WHAT IS BEING ASKED: Copy exactly, please, the lines of the data from its start through the line containing "armchair((3.35, 7.15, 0.187), math.radians(-25), 'pale".

********************

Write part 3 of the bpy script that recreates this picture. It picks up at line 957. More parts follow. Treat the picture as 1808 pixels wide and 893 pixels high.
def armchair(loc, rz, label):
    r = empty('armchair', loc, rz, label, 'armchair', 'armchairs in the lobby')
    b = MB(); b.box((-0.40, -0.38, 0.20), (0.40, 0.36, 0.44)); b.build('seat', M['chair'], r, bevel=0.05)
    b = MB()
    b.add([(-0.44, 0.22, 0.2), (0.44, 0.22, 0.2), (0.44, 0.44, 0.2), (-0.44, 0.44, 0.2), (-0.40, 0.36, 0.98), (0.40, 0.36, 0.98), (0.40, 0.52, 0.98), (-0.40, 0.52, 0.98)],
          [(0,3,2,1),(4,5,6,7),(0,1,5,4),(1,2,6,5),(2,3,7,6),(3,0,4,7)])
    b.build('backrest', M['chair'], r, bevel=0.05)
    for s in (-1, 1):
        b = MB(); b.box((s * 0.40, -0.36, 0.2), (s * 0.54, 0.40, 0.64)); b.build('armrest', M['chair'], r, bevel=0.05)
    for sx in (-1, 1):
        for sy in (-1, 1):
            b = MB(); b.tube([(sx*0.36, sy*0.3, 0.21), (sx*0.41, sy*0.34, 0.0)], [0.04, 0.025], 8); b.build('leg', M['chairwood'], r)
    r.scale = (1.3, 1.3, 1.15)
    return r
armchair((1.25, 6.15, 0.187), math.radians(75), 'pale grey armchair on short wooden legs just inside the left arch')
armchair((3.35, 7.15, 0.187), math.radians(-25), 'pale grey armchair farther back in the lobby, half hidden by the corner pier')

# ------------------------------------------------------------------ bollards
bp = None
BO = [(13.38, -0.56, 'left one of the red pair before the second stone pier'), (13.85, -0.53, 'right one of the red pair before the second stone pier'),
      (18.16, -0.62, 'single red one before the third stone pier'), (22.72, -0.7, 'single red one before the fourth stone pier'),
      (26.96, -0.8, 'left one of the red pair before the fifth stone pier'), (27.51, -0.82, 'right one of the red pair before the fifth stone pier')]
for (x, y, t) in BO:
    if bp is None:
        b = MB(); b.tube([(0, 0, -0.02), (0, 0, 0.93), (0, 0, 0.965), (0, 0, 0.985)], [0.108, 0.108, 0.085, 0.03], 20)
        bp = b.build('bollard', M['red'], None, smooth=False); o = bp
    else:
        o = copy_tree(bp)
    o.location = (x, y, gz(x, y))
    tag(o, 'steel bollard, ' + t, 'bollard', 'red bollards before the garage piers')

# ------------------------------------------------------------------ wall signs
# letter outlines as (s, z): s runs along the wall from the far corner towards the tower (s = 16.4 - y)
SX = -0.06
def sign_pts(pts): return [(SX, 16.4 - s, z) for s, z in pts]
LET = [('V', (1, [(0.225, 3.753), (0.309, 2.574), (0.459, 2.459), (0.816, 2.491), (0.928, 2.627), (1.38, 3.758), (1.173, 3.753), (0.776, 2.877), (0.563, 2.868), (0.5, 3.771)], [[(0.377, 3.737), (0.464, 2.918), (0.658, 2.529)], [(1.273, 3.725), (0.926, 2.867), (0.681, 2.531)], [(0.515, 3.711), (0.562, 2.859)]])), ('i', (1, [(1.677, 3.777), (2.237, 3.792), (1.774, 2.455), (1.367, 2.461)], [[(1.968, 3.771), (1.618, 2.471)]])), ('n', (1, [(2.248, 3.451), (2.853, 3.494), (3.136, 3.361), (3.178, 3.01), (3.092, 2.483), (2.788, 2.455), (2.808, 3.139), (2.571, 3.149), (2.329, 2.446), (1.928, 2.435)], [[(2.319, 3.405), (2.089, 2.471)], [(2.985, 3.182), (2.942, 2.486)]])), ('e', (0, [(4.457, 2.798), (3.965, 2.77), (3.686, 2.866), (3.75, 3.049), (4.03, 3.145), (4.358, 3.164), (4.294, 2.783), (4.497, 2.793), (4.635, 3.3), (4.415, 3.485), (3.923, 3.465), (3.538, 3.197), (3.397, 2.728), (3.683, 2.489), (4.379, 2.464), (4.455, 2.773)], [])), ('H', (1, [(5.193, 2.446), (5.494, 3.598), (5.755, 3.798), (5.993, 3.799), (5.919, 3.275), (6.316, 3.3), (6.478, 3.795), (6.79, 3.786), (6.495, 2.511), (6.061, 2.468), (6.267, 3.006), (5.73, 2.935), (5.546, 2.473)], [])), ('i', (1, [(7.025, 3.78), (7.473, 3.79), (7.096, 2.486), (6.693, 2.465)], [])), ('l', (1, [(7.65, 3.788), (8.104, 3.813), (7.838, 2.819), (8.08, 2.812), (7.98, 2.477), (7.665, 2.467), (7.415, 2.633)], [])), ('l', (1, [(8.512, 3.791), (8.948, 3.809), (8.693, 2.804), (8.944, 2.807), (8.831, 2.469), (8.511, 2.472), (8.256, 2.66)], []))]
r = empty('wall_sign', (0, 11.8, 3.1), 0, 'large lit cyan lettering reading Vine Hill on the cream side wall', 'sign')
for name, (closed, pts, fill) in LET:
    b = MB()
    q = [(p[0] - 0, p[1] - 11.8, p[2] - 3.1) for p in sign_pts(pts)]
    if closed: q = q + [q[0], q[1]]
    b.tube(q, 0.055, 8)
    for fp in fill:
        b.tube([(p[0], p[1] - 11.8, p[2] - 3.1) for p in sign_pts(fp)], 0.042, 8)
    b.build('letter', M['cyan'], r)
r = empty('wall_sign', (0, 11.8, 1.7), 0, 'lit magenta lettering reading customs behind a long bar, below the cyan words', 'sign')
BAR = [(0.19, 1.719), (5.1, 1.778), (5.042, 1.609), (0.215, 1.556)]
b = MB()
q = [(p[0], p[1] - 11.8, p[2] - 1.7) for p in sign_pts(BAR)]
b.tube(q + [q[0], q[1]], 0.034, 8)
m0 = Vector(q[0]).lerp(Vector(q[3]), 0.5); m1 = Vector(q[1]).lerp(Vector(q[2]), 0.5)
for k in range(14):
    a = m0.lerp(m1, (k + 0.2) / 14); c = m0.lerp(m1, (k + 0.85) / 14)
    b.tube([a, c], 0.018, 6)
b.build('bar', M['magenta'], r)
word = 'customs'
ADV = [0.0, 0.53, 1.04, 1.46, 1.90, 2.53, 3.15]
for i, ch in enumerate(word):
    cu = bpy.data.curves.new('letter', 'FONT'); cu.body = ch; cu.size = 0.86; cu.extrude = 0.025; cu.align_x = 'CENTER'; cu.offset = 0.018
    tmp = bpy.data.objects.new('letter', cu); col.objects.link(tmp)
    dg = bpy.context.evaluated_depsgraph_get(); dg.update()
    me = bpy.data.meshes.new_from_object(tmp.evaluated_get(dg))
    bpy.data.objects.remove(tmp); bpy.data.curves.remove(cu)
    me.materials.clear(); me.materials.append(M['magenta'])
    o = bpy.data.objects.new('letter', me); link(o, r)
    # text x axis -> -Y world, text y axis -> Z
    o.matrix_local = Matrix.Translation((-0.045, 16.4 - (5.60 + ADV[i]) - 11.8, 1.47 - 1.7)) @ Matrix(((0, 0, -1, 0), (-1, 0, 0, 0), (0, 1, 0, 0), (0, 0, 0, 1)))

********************

FINISHED EXERCISE:
Write part 3 of the bpy script that recreates this picture. It picks up at line 957. More parts follow. Treat the picture as 1808 pixels wide and 893 pixels high.
def armchair(loc, rz, label):
    r = empty('armchair', loc, rz, label, 'armchair', 'armchairs in the lobby')
    b = MB(); b.box((-0.40, -0.38, 0.20), (0.40, 0.36, 0.44)); b.build('seat', M['chair'], r, bevel=0.05)
    b = MB()
    b.add([(-0.44, 0.22, 0.2), (0.44, 0.22, 0.2), (0.44, 0.44, 0.2), (-0.44, 0.44, 0.2), (-0.40, 0.36, 0.98), (0.40, 0.36, 0.98), (0.40, 0.52, 0.98), (-0.40, 0.52, 0.98)],
          [(0,3,2,1),(4,5,6,7),(0,1,5,4),(1,2,6,5),(2,3,7,6),(3,0,4,7)])
    b.build('backrest', M['chair'], r, bevel=0.05)
    for s in (-1, 1):
        b = MB(); b.box((s * 0.40, -0.36, 0.2), (s * 0.54, 0.40, 0.64)); b.build('armrest', M['chair'], r, bevel=0.05)
    for sx in (-1, 1):
        for sy in (-1, 1):
            b = MB(); b.tube([(sx*0.36, sy*0.3, 0.21), (sx*0.41, sy*0.34, 0.0)], [0.04, 0.025], 8); b.build('leg', M['chairwood'], r)
    r.scale = (1.3, 1.3, 1.15)
    return r
armchair((1.25, 6.15, 0.187), math.radians(75), 'pale grey armchair on short wooden legs just inside the left arch')
armchair((3.35, 7.15, 0.187), math.radians(-25), 'pale grey armchair farther back in the lobby, half hidden by the corner pier')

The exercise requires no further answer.